With some reflections back to my previous post published just a few days ago about our own private development cloud, consider the following interesting and common use-cases that we hear a lot of requests for in discussions with Engineering, IT and DevOps teams interested in our technology:
• Standardized, centralized and integrated infrastructure provided by IT/Operations, vs. Specific independent, elastic and tailored processes and environments required by Development
• Infrastructure chargeback mechanisms, and utilization monitoring
• Centralized quality and metrics management
Although the data provided in my last post originates from our relatively small internal private development cloud, we confidently know from empirical experience working with some of the largest organizations in the world that our products scale automaticallly producing real-time actionable data back to users at any enterprise level.
Another reflection that just struck me, based on my previous history from working in the field as a Systems Engineer for CloudBees, is from a project I ran in late 2010 at a larger global R&D organization.

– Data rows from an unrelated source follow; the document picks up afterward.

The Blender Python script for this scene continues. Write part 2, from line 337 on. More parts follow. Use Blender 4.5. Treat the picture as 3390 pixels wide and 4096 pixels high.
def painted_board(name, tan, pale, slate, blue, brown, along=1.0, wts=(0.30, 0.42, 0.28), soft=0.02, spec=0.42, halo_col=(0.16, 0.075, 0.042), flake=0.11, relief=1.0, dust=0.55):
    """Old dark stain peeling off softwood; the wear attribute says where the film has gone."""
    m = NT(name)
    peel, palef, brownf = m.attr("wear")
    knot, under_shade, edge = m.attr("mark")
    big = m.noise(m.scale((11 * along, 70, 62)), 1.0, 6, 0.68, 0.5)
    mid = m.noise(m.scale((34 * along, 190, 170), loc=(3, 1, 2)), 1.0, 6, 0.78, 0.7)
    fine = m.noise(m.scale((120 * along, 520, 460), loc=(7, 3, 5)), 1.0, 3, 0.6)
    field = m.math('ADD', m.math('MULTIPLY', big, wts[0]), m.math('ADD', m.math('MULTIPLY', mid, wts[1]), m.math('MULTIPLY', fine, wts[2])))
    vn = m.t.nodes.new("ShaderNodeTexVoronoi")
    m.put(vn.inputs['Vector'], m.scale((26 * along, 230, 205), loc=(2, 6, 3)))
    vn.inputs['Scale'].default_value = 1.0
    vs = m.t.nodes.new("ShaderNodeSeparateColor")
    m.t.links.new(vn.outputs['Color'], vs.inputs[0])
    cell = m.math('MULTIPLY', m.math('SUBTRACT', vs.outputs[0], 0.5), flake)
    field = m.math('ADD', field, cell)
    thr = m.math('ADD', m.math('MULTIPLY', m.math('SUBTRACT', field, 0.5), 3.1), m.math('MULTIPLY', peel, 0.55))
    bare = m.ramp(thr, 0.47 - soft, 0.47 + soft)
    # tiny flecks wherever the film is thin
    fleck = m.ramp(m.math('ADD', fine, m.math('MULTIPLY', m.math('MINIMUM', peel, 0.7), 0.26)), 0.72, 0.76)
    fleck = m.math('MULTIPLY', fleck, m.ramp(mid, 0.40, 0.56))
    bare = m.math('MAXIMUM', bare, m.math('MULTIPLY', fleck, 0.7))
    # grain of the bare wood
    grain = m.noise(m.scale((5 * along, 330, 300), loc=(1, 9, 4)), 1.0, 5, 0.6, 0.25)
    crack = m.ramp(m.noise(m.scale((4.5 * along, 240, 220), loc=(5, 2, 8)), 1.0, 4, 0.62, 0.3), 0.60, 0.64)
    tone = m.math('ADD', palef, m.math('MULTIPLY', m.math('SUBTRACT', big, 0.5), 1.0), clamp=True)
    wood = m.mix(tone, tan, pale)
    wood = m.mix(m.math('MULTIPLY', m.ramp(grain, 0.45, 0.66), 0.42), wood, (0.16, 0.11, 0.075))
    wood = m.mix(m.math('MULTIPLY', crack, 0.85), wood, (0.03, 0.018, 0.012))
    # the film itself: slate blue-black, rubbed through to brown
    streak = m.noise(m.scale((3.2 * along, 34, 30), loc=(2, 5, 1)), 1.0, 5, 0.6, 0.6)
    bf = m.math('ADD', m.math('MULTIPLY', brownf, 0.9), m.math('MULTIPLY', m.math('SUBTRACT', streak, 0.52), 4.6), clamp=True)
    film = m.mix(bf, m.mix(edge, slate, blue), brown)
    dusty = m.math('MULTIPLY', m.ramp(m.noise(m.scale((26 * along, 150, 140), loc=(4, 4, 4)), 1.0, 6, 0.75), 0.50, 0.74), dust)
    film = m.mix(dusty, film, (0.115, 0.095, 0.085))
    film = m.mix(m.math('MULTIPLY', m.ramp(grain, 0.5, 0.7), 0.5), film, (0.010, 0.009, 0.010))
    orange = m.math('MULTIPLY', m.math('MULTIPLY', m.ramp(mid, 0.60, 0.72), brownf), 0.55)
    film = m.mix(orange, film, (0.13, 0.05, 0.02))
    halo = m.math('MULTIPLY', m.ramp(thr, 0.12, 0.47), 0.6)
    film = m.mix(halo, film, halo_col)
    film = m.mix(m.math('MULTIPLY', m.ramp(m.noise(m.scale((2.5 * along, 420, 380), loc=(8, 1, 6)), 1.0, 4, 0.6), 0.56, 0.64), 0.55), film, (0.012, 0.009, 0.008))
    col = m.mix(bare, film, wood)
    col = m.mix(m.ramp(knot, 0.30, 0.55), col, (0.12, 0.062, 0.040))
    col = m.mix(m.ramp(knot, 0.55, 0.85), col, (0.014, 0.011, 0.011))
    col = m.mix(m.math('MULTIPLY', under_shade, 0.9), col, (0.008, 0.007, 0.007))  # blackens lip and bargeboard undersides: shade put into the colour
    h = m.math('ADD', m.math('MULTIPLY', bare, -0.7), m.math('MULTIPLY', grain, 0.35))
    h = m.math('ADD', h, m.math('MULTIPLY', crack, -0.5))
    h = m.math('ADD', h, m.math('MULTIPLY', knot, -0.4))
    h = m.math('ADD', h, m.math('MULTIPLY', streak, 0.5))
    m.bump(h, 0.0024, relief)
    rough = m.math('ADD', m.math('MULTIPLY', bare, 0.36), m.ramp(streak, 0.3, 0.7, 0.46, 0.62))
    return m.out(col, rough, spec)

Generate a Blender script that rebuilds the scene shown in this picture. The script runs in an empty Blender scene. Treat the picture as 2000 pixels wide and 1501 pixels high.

Here, it used to be that engineers basically had as part of their role description and responsibility to check in at the office on a daily round-robin schedule, early enough in the morning to allow for correctly producing a daily status report of all the nightly builds that had run, across a large amount of static servers, in time for the daily project and exec staff status meeting held at 8.30am. How did they do this? By manually identifying, aggregating and summarizing all the relevant and necessary data from the thousands of various log files produced by all of these different builds, and then updating a common Excel spreadsheet stored on a corporate file server…
In 2011 – should well-paid, highly skilled and educated engineers really have to put up with such demotivating, error-prone and boring tasks?